EXERCISE TASK: Which lines below fall between the one containing "Keep writing the" and the one containing "0.58, 0.10, 1))"? Repeat them exactly, counting both of those lines, and add nothing else.

EXTRACTED ENTRIES:
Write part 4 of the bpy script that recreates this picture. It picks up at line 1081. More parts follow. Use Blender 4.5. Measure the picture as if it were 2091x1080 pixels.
---
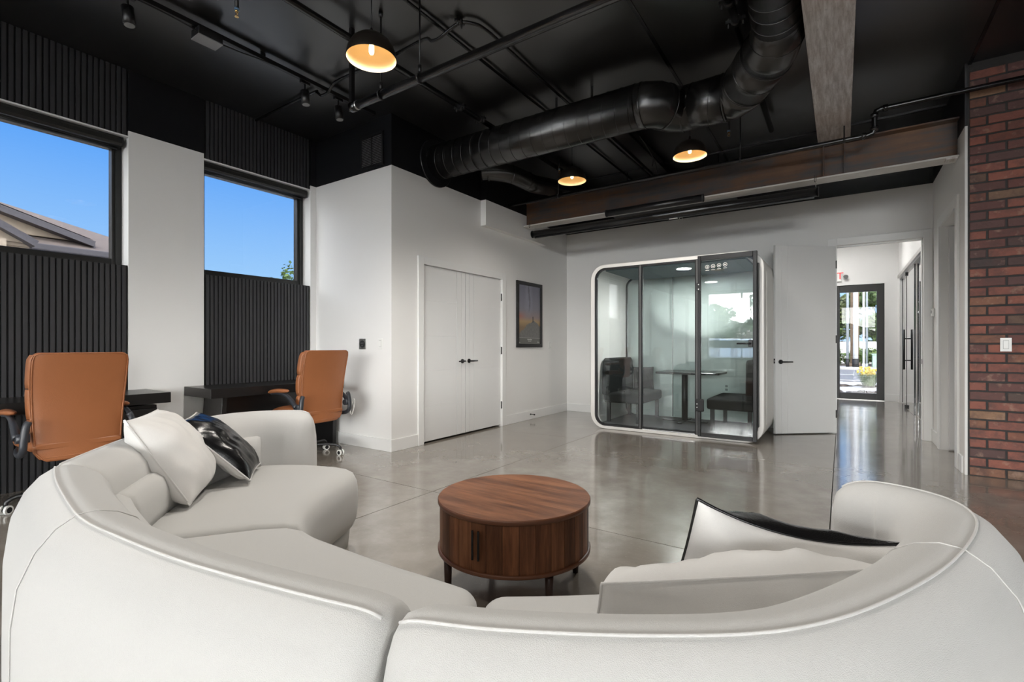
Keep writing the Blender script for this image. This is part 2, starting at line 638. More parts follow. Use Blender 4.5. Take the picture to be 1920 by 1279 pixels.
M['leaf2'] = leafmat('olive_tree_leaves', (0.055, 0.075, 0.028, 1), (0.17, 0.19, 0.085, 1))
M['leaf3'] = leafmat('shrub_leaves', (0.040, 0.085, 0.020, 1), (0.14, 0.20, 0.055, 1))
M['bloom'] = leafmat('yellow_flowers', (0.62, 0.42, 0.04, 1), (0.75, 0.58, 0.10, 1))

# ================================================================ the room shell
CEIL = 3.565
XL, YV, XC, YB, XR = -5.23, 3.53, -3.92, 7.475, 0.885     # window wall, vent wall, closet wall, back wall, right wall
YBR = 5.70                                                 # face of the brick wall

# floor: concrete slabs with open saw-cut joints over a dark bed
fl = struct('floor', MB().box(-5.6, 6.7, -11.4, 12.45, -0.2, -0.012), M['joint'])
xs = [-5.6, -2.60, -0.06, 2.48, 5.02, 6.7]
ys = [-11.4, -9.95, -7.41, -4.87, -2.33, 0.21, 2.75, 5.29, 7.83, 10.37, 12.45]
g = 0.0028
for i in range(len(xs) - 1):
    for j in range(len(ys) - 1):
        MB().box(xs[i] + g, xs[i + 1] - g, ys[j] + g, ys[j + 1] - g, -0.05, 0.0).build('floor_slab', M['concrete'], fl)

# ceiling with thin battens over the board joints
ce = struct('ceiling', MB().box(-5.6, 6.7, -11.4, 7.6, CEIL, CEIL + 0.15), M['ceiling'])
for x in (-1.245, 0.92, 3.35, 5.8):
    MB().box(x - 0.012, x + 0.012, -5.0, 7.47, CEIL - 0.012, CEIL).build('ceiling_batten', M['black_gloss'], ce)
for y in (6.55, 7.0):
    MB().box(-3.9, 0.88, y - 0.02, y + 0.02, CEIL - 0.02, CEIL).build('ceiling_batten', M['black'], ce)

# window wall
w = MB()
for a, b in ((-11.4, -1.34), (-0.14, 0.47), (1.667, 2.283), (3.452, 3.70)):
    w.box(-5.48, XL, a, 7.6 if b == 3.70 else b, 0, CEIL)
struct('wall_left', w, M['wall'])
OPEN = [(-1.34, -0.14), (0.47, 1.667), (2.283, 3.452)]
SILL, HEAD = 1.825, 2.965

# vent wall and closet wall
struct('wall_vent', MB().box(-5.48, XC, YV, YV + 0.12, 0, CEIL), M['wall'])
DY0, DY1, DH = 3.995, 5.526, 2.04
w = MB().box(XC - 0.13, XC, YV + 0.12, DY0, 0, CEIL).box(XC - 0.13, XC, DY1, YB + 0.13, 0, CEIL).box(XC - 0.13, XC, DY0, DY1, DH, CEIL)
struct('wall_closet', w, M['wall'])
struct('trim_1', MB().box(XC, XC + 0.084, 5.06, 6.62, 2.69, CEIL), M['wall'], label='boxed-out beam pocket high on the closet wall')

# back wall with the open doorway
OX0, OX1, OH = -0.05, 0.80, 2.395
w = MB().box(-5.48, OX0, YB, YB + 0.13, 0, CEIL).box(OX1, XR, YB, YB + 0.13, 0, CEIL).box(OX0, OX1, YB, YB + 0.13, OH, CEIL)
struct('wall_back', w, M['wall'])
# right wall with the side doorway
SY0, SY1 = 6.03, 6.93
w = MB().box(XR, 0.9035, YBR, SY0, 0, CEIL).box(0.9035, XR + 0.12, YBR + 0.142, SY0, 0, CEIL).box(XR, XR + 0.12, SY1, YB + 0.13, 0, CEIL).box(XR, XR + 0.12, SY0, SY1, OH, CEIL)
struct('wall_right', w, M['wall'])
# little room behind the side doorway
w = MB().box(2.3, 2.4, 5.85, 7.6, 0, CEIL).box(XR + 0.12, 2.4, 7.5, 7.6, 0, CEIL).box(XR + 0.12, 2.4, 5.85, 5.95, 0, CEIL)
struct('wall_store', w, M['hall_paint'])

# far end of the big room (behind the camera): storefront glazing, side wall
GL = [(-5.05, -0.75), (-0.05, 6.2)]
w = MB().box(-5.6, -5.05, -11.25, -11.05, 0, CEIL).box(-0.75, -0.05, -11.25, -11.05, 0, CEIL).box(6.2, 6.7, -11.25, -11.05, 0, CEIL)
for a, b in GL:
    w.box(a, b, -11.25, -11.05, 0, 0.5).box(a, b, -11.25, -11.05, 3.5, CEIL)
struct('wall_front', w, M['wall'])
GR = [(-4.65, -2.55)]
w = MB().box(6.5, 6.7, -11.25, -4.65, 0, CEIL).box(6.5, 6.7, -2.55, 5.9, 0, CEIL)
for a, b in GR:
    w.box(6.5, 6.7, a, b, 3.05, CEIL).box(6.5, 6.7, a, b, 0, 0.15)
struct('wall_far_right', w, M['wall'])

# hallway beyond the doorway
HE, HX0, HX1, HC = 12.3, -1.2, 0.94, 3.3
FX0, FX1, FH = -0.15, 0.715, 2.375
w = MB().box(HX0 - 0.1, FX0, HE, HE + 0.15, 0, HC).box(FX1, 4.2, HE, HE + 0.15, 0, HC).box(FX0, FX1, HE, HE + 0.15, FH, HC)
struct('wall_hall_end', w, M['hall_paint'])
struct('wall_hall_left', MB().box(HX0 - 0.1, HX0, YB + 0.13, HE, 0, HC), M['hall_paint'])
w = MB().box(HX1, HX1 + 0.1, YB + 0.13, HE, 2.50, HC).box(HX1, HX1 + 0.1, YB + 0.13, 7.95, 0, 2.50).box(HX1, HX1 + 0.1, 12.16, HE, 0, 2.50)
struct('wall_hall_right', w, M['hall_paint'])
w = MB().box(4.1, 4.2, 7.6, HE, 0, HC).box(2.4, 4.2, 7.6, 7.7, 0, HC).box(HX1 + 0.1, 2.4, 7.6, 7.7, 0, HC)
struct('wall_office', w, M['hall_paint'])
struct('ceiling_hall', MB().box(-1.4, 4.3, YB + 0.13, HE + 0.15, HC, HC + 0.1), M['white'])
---
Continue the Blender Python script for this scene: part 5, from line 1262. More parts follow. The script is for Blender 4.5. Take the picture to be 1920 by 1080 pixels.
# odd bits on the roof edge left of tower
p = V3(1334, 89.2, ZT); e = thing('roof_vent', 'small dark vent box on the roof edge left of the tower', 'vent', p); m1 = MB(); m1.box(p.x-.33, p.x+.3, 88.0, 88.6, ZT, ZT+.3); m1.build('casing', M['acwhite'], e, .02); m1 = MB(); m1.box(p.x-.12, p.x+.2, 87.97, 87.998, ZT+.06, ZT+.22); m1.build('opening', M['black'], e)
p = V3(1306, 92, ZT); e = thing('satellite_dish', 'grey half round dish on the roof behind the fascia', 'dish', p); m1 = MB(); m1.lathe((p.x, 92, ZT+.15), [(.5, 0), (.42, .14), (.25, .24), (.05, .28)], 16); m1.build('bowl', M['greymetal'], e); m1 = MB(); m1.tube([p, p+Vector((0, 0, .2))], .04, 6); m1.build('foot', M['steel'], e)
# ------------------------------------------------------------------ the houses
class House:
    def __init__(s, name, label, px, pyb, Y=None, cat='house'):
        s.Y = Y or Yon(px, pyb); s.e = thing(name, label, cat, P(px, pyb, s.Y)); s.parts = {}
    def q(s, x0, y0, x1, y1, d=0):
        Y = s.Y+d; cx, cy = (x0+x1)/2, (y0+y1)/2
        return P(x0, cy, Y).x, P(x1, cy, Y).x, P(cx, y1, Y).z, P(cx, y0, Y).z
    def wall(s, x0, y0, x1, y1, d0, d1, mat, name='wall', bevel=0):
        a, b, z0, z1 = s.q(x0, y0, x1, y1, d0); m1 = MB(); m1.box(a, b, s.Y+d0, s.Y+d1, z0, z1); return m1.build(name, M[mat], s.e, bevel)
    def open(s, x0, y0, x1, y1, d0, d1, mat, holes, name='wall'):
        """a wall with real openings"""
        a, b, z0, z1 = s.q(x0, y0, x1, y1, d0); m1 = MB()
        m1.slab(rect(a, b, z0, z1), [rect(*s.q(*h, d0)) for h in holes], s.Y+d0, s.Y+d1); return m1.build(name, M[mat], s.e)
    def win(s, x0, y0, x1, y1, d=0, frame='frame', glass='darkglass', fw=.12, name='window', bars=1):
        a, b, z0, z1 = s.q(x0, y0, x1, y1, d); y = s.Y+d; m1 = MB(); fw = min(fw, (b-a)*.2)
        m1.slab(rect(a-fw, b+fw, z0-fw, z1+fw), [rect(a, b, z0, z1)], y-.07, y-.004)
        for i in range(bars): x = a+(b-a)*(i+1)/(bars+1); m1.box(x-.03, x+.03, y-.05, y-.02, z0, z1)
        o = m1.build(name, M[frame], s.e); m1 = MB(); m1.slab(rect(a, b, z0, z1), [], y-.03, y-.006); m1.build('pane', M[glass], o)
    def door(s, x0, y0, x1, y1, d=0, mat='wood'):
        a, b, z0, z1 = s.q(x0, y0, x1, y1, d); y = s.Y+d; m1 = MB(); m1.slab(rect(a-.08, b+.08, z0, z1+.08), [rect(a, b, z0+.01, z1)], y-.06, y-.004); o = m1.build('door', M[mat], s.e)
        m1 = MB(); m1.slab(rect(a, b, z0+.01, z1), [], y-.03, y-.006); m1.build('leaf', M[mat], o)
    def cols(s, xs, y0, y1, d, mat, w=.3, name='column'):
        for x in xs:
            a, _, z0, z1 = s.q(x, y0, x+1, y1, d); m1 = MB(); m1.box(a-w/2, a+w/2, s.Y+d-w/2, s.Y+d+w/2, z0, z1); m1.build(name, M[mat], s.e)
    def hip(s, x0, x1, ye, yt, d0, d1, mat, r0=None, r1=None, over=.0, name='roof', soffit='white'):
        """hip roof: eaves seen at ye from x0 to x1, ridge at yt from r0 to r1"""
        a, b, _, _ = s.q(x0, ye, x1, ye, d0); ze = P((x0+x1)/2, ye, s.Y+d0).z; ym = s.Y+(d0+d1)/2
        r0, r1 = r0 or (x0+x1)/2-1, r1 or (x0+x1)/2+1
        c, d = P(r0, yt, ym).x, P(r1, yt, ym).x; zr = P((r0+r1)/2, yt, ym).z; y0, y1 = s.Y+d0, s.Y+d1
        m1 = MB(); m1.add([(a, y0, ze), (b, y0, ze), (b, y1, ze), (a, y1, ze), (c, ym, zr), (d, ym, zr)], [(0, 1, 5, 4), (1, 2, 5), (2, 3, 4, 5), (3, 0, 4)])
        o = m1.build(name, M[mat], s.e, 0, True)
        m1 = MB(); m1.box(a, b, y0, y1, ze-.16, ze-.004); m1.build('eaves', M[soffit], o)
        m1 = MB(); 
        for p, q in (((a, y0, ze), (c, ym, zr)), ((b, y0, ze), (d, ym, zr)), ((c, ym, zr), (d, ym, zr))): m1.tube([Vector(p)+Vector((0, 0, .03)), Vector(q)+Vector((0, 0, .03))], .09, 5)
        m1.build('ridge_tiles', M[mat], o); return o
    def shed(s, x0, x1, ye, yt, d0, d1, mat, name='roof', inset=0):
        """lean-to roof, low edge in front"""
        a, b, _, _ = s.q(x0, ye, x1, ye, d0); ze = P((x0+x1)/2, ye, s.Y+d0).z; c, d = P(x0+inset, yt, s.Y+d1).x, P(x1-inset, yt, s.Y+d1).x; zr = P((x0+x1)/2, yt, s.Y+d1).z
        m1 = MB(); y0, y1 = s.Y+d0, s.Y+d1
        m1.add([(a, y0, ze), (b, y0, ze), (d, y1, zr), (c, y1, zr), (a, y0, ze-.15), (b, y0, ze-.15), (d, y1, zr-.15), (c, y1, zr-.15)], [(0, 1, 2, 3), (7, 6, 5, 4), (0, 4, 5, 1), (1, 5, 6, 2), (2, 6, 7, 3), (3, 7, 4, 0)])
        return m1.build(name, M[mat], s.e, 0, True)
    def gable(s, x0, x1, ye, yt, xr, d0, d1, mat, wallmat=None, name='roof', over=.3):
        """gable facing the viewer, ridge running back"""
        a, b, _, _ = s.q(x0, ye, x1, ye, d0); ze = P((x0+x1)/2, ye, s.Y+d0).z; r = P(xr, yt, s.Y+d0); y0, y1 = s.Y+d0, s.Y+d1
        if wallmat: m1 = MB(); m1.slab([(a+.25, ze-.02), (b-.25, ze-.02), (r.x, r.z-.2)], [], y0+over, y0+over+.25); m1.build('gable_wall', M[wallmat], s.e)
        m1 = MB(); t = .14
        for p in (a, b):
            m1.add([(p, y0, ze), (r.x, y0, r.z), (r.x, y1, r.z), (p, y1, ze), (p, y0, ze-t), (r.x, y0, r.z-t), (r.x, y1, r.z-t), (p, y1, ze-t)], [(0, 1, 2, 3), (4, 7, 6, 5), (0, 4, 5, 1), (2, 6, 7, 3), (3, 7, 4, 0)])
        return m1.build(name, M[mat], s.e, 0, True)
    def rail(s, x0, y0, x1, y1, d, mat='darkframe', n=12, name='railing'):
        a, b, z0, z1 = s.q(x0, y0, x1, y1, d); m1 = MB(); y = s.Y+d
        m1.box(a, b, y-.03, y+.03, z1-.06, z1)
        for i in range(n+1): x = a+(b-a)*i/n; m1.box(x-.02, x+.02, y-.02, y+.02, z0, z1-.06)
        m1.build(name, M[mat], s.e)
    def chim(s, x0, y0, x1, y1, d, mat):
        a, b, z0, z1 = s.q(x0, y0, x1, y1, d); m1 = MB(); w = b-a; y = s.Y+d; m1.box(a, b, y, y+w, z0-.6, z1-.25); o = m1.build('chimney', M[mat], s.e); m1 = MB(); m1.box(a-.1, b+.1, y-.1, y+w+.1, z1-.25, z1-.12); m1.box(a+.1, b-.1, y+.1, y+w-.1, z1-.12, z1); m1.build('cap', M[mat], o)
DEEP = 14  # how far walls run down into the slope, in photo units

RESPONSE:
Keep writing the Blender script for this image. This is part 2, starting at line 638. More parts follow. Use Blender 4.5. Take the picture to be 1920 by 1279 pixels.
M['leaf2'] = leafmat('olive_tree_leaves', (0.055, 0.075, 0.028, 1), (0.17, 0.19, 0.085, 1))
M['leaf3'] = leafmat('shrub_leaves', (0.040, 0.085, 0.020, 1), (0.14, 0.20, 0.055, 1))
M['bloom'] = leafmat('yellow_flowers', (0.62, 0.42, 0.04, 1), (0.75, 0.58, 0.10, 1))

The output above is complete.